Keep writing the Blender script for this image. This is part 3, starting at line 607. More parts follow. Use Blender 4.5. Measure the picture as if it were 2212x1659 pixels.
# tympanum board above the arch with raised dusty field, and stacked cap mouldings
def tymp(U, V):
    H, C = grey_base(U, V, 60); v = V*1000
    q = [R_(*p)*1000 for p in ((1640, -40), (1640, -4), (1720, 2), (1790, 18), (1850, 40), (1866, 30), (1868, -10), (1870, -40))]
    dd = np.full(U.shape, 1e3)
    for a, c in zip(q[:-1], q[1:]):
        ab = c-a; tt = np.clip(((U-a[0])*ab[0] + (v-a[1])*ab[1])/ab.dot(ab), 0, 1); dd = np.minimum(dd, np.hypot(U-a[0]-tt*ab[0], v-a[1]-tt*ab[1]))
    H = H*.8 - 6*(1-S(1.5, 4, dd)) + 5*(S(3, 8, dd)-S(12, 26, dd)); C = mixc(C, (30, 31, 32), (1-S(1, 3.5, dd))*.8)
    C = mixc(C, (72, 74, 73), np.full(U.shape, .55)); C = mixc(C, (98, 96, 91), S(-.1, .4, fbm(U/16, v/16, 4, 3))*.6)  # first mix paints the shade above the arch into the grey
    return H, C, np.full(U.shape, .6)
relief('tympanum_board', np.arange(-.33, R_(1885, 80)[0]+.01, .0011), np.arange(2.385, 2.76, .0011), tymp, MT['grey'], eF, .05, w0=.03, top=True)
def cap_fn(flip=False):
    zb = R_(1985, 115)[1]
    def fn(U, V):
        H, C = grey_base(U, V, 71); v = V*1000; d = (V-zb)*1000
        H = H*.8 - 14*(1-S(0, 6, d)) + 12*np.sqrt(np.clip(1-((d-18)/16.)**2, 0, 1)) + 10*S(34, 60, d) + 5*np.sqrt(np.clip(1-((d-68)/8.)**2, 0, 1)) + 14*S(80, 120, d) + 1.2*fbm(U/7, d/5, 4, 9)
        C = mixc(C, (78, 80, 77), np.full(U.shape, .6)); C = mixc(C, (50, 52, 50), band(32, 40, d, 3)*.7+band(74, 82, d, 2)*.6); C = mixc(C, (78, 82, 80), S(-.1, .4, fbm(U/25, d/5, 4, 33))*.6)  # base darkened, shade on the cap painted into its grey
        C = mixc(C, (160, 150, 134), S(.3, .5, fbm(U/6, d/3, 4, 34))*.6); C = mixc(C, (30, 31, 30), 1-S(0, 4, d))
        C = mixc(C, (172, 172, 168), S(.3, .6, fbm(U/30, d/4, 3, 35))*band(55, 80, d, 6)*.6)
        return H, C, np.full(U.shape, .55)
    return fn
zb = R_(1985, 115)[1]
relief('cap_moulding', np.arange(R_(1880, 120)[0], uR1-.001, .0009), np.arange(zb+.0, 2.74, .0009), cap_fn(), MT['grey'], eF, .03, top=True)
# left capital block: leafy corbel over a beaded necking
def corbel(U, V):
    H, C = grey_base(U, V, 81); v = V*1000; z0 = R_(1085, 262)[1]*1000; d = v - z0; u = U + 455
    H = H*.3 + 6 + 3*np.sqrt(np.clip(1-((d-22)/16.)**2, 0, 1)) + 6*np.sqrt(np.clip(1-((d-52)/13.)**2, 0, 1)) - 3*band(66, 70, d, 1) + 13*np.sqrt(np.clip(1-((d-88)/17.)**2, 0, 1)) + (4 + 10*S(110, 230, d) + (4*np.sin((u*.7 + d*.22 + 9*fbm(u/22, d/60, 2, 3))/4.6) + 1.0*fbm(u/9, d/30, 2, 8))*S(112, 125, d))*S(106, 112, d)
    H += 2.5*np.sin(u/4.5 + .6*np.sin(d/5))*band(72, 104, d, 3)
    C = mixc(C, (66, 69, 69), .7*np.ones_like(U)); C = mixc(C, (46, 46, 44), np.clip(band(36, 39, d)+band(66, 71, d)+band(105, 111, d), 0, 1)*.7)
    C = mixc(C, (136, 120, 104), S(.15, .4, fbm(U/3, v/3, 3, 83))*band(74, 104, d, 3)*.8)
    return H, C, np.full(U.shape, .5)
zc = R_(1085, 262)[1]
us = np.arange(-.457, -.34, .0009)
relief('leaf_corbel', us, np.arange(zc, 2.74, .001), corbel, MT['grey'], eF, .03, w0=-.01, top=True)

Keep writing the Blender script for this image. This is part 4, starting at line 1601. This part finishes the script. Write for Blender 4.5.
•••
= Task directions =
Display every line of the listing that contains the string "Blender".

= Response below =
Keep writing the Blender script for this image. This is part 3, starting at line 607. More parts follow. Use Blender 4.5. Measure the picture as if it were 2212x1659 pixels.
Keep writing the Blender script for this image. This is part 4, starting at line 1601. This part finishes the script. Write for Blender 4.5.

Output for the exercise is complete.